Entries with scene source code
* Begin *

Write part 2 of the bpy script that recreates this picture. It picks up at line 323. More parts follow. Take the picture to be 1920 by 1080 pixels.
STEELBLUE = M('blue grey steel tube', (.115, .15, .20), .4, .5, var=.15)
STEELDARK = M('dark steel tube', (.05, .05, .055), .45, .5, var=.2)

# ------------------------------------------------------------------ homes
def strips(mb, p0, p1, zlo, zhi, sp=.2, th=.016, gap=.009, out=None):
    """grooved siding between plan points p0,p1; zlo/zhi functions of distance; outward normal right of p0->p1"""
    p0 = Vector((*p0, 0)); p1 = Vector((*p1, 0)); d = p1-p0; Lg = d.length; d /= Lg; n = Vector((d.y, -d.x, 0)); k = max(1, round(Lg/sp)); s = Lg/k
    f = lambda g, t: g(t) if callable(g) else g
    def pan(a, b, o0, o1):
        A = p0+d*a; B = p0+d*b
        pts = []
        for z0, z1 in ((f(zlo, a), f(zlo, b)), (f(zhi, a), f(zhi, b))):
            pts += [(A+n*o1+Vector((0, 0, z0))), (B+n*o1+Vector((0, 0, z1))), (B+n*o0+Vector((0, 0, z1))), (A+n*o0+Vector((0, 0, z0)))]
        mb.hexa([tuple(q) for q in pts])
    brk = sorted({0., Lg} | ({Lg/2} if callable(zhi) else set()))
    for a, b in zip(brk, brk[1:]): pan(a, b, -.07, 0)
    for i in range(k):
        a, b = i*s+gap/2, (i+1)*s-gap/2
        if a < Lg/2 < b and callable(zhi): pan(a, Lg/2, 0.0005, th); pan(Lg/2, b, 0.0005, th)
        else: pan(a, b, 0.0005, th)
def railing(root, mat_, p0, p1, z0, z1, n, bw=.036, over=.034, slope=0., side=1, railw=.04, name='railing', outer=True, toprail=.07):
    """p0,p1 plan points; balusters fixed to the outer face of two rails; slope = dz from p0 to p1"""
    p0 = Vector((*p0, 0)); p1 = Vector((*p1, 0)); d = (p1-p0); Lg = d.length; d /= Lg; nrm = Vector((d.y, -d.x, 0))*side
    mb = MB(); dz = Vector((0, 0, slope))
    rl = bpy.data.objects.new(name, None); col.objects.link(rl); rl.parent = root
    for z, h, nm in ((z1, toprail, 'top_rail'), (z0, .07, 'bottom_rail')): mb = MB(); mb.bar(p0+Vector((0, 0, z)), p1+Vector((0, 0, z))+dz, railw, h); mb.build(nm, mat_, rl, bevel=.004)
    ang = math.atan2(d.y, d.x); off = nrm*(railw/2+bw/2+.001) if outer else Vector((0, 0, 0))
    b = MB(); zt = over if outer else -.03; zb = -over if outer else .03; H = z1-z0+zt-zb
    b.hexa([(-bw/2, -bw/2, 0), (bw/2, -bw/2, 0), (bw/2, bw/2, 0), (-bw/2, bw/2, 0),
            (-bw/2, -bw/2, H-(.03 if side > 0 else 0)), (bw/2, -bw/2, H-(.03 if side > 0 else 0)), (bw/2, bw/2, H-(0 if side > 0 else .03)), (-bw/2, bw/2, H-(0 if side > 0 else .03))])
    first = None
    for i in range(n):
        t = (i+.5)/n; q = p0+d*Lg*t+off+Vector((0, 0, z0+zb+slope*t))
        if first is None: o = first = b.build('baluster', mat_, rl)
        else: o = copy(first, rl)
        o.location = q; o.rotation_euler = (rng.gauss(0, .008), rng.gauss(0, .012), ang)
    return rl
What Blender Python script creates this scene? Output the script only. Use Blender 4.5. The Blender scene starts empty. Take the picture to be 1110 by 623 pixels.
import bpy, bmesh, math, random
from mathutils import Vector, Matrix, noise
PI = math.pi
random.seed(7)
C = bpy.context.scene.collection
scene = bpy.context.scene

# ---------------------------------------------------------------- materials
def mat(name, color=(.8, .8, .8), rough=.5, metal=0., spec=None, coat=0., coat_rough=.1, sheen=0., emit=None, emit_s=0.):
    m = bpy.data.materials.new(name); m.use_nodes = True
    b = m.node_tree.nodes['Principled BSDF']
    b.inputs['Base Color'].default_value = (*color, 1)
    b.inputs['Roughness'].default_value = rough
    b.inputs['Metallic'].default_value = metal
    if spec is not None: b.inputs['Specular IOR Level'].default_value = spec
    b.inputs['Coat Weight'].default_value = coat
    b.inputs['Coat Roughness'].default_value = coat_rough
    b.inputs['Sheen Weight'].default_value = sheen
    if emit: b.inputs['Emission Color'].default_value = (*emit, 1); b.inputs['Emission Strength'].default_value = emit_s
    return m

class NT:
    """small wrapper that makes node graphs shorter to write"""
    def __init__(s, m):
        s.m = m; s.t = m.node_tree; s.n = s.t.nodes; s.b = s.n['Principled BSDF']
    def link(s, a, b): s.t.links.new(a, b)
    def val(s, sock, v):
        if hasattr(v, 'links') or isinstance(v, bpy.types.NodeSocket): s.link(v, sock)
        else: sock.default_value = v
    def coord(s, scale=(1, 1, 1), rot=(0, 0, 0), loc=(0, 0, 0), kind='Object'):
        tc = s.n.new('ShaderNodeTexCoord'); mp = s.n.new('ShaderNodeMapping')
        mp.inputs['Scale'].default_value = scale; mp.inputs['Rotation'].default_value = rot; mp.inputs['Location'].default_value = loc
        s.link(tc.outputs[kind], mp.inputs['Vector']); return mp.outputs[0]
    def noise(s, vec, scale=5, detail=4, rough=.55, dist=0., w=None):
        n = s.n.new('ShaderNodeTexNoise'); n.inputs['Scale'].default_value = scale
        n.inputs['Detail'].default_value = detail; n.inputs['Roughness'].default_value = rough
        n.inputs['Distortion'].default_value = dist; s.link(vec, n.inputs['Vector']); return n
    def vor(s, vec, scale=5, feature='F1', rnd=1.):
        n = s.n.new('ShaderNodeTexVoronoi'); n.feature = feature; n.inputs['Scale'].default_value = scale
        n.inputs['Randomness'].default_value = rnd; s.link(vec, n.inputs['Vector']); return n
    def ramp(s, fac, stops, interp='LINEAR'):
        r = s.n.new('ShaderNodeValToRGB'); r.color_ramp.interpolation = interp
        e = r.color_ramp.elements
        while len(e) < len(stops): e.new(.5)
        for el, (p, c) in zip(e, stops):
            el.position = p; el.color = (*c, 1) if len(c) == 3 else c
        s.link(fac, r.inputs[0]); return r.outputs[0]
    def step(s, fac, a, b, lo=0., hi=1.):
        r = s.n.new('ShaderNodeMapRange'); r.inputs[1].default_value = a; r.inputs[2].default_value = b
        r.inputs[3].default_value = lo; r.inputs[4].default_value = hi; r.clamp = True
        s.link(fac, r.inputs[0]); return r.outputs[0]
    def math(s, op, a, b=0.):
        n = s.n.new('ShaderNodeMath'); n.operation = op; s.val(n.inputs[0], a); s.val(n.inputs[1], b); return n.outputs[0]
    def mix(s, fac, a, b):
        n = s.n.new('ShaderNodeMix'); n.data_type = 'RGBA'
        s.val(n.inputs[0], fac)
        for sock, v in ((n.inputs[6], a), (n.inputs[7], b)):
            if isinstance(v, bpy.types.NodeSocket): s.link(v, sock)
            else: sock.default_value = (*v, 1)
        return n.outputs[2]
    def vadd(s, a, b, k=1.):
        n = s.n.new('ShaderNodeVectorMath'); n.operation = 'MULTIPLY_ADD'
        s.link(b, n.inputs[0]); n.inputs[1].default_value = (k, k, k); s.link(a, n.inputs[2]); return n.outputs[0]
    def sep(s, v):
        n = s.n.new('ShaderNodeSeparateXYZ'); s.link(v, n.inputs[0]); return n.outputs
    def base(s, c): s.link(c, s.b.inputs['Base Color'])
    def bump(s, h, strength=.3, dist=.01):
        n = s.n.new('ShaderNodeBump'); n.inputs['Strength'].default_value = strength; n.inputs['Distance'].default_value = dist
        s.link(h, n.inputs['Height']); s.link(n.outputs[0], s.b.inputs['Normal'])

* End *

→ What to do
Look above for the line that contains "What Blender Python". Starting there, transcribe every line exactly until you have copied the line that contains "scene = bpy.context.scene".

→ Written answer
What Blender Python script creates this scene? Output the script only. Use Blender 4.5. The Blender scene starts empty. Take the picture to be 1110 by 623 pixels.
import bpy, bmesh, math, random
from mathutils import Vector, Matrix, noise
PI = math.pi
random.seed(7)
C = bpy.context.scene.collection
scene = bpy.context.scene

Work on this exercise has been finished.